Contributing

Developing

Once you’ve cloned the repository, here are some guidelines to set up your environment.

Note that you’ll need to be using Python 3.6 or newer, and you’ll need to have poetry installed.

Set up the development evironment

After cloning the repository, you can use poetry to create a virtual environment:

$ make develop

Behind the scenes, this checks that you have python3 and poetry installed, then creates a virtual environment and installs the dependencies. At the end, it will print out the path to the executable in case you want to add it to your IDE.

Activate the environment

Once the virtual environment is created, you can activate it with:

$ poetry shell

To check if this worked, try running:

$ which python

some/directory/setuptools-cpp-SOMETHING-py3.X/bin/python

If the output of this command shows the python binary in a path containing setuptools-cpp somewhere in the name (as above), then it worked! 🎉

Static Code Checks

This project makes use of black, autoflake8, and isort for formatting, flake8 for linting, and mypy for static type checking.

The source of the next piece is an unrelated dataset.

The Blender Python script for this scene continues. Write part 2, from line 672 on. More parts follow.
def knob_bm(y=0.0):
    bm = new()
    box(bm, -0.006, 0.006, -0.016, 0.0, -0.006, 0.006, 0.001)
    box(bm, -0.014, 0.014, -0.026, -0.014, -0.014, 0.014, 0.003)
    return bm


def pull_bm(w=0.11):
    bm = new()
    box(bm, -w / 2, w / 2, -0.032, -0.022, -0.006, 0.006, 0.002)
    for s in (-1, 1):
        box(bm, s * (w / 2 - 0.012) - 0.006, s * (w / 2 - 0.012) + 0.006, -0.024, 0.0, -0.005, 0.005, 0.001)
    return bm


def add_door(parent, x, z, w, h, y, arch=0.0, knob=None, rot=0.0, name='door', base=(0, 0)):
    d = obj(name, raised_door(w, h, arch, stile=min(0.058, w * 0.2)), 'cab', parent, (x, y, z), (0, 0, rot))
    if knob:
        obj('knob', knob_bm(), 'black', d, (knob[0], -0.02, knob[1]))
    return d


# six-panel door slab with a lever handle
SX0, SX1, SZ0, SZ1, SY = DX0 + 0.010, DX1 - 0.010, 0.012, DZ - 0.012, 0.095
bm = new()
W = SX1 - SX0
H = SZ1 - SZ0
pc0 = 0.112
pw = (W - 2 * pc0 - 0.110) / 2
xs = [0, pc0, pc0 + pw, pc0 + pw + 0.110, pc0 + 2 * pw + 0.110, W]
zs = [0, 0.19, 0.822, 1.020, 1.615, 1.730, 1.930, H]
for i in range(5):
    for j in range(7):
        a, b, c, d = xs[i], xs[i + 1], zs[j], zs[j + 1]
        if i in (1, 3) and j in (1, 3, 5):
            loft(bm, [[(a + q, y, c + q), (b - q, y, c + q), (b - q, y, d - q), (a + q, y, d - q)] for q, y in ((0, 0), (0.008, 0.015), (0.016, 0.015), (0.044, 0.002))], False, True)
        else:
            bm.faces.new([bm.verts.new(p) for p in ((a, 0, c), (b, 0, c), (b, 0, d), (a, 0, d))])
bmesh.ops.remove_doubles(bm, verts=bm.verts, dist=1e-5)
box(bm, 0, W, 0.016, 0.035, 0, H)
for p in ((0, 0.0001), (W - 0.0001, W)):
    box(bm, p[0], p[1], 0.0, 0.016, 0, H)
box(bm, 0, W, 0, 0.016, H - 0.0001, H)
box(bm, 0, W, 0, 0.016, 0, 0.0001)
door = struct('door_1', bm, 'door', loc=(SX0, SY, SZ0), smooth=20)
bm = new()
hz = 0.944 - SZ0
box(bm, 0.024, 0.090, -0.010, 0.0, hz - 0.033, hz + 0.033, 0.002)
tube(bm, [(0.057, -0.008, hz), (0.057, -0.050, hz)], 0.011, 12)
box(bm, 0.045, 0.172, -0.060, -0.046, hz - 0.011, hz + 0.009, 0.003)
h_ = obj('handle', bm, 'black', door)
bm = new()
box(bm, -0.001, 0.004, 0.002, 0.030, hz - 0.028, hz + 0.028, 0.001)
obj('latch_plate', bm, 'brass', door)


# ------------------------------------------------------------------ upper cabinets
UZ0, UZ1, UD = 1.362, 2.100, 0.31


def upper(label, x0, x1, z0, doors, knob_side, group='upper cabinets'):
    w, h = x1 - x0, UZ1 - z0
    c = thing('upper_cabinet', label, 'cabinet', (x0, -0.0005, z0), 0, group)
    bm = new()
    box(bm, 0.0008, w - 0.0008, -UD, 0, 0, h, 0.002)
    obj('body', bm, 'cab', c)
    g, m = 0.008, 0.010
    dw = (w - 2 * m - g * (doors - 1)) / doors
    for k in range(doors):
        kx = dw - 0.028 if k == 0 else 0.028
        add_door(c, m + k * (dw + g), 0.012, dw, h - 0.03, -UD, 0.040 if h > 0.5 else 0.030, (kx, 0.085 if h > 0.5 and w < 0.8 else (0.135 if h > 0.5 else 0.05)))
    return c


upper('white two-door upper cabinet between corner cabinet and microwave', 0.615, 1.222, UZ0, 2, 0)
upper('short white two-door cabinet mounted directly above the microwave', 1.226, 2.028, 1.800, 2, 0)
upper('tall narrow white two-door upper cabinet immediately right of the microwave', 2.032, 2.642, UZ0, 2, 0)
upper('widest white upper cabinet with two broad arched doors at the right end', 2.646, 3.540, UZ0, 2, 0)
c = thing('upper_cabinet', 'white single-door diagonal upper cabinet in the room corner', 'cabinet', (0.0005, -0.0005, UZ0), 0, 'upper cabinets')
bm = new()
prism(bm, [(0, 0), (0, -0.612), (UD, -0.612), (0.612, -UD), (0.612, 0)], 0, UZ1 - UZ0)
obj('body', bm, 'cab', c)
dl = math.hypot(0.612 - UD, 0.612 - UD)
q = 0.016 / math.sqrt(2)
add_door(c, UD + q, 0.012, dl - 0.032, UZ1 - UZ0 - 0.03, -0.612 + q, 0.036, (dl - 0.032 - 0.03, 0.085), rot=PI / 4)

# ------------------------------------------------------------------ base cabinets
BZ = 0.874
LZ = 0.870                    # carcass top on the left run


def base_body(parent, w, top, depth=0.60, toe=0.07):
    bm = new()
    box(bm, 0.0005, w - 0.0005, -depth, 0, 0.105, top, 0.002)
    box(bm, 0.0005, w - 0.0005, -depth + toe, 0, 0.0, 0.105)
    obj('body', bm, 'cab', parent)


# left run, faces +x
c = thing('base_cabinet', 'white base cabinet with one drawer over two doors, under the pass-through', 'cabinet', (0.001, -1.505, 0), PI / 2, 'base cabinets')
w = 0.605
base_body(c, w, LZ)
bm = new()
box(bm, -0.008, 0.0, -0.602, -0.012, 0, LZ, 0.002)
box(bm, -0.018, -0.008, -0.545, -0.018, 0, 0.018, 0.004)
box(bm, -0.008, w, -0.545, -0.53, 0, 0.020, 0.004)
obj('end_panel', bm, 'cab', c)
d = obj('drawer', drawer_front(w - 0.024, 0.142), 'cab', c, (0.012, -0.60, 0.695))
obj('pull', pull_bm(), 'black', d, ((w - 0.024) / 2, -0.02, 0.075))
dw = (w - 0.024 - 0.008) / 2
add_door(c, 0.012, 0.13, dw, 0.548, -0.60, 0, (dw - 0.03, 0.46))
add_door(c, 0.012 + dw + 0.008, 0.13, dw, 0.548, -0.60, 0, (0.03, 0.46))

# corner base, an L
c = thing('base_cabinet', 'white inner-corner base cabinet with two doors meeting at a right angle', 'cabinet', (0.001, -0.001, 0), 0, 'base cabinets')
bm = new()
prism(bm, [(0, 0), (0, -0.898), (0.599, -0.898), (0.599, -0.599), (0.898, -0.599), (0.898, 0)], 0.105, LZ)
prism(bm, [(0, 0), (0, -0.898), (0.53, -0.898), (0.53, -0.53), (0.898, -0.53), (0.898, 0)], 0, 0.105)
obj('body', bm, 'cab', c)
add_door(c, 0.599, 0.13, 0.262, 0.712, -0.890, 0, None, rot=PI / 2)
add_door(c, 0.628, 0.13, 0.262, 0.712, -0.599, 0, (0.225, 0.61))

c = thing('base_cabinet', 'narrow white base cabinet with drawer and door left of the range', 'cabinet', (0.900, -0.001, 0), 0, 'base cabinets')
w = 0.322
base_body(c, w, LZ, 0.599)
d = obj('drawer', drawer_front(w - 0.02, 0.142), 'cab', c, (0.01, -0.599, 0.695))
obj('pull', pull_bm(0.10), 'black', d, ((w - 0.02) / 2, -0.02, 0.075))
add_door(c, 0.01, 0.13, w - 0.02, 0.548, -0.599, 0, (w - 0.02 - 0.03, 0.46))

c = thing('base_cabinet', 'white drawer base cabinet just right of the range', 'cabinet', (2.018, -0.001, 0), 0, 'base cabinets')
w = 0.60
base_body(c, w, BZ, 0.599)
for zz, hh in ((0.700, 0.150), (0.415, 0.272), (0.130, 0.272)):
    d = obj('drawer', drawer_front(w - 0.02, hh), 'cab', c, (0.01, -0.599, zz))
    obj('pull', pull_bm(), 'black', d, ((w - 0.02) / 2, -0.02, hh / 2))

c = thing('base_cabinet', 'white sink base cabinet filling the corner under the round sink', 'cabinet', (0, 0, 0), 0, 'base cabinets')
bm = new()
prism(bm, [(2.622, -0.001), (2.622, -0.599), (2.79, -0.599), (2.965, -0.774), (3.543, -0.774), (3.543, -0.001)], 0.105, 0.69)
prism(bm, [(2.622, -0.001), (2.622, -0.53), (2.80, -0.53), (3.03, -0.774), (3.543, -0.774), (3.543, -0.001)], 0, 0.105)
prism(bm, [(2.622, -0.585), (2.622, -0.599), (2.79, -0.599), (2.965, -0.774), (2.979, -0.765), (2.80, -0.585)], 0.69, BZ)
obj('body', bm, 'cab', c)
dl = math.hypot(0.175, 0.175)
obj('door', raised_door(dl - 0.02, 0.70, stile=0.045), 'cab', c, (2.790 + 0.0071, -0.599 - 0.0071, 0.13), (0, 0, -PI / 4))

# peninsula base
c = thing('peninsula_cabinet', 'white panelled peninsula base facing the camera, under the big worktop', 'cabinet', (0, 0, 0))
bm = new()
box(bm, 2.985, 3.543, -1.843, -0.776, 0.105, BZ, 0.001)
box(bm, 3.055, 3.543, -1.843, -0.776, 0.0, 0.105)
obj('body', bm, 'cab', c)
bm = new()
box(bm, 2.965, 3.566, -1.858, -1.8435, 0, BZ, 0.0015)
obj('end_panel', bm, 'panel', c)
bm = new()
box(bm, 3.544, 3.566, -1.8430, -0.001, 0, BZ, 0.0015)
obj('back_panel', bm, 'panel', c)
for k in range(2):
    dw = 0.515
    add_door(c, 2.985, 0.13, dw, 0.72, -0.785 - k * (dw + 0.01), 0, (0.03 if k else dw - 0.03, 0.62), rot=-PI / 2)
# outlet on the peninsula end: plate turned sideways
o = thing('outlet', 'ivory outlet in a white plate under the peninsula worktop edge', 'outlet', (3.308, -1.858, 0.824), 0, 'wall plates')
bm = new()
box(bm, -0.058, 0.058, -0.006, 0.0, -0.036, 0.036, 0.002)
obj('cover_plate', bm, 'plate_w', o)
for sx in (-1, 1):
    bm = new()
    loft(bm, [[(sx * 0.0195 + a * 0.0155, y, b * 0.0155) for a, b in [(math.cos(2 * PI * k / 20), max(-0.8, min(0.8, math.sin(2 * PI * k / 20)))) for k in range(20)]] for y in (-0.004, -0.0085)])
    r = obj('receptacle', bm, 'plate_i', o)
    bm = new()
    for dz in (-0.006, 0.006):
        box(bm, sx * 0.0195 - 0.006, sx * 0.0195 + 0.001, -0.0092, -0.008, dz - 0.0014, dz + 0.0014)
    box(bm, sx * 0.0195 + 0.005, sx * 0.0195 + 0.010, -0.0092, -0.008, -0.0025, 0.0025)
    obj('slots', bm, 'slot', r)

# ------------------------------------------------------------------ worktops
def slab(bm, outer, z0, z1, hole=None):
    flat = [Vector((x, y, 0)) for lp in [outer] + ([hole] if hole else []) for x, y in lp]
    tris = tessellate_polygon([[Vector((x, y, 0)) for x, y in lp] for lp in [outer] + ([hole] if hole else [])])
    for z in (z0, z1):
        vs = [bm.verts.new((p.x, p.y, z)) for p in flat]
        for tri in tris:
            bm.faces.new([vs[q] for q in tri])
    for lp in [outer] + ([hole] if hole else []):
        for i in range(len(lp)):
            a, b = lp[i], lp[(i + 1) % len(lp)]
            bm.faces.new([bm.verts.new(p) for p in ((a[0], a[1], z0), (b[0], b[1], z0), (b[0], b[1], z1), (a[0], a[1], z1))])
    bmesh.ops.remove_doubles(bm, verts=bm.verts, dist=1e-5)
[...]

To auto-format your code, just run:

$ make format

It will also auto-sort all your imports, and attempt to remove any unused imports.

You can run flake8 with:

$ make lint

and you can run mypy with:

$ make mypy

There are a number of other useful makefile recipes; you can see basic documentation of these by calling plain make:

$ make

Docs

The documentation uses MkDocs.

All the documentation is in Markdown format in the directory ./docs.

During local development, you can build the site and serve local docs with live-reloading via:

$ make docs-live

It will serve the documentation on http://0.0.0.0:8008, and you can edit the documentation/source files and see the changes in real time.

Tests

You can run all tests via:

$ make test

You can also generate a coverage report with:

make testcov

On MacOS, if the tests all pass, the coverage report will be opened directly in a browser; on other operating systems a link will be printed to the local HTML containing the coverage report.